Allah Tevekkül Edenleri Sever
Allah Teâlâ’nın kulunu seveceği güzel davranışlardan biri de tevekküldür. Kim tevekkül sahibi olursa yüce Allah’ın sevgisini kazanır. Bu ne büyük bir kazançtır. yette şöyle haber verilmiştir:
“Bir işe karar verdiğin vakit Allah’a tevekkül et! Muhakkak ki Allah kendisine tevekkül edenleri sever” ( l-i İmrân 3/159).
Akabindeki âyette de şöyle buyrulur: “Allah size yardım ederse, sizi yenecek yoktur. Eğer sizi yardımsız bırakırsa, ondan sonra size kim yardım edebilir? Müminler, ancak Allah’a tevekkül etsinler” ( l-i İmrân 3/160).
Önce Tedbir Sonra Tevekkül
Tevekkül etmek zâhiren tedbir almamayı, çalışmamayı gerektirmez. Enes b. Mâlik [radıyallahu anh] anlatıyor: “Bir adam Allah Resûlü’nün [aleyhisselâm] yanına gelerek şöyle sordu: ‘Yâ Resûlallah! Devemi bağlayıp mı Allah’a tevekkül edeyim, yoksa bağlamadan mı tevekkül edeyim?’
Resûlullah [sallallahu aleyhi vesellem], ‘Önce onu bağla, öyle Allah’a tevekkül et!’ buyurdu.” (Tirmizî, Sıfatü’l-Kıyâme, 60.)
Tevekkülü yanlış anlayanlardan bazılarına rastlayan Hz. Ömer [radıyallahu anh], onlara ne işle meşgul olduklarını sormuş, onlar da verdikleri cevapta, “Biz, hiçbir işle meşgul değiliz. Cenâb-ı Hakk’a tevekkül ediyoruz” demişlerdir. Bunun üzerine Hz. Ömer [radıyallahu anh] onlara, “Hayır, siz mütevekkil/tevekkül eden değil, müteekkilsiniz/yiyicisiniz” demiştir. Hz. Ömer [radıyallahu anh] bu şekilde, onların tevekkül hakkında düşüncelerinin yanlış olduğunu açıklamış ve bir işle meşgul olmamalarının çirkinliğini anlatmıştır.
Vardır Bir Hikmeti
Kul her işinde Allah’a tevekkül eder, neticeyi O’na bırakır. Bazan istediği, ümit ettiği neticelere ulaşamasa da bu durum tevekkülüne ve inancına bir zarar vermemelidir. Bir hadiste şöyle buyrulmaktadır:
“Kul geceleyin ticaret işlerinden birini yapmayı düşünür. O öyle bir iştir ki eğer onu yapacak olsa helâk olurdu.
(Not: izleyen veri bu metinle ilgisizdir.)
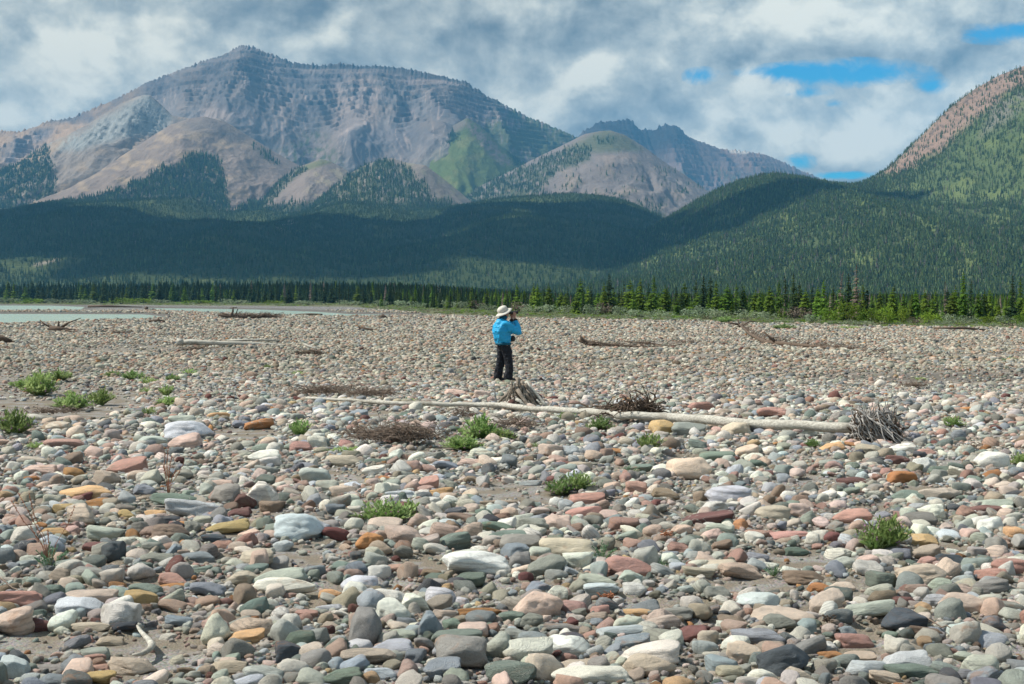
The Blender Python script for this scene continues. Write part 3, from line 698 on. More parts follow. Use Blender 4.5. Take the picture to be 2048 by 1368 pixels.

Allah Teâlâ arşının üstünden ona nazar eder ve kendisini o işten alıkor. Kul gam ve üzüntü içinde sabahlar; uğursuzluğu komşusunda ve yakınlarında arar, ‘Kim beni geçti, kim başıma felaket getirdi’ deyip durur. Halbuki, o işinin olmayışı kendisi için Allah Teâlâ’nın bir rahmetidir.” (Ebû Nuaym, Hilyetü’l-Evliyâ, 3/348)
Bunun için Hz. Ömer [radıyallahu anh] demiştir ki: “Sabaha zengin veya fakir olarak çıkmama aldırış etmem; çünkü ben, onların hangisinin benim için daha hayırlı olduğunu bilemem.” (Gazâlî, Kimyâ-yı Saâdet, 4/324.)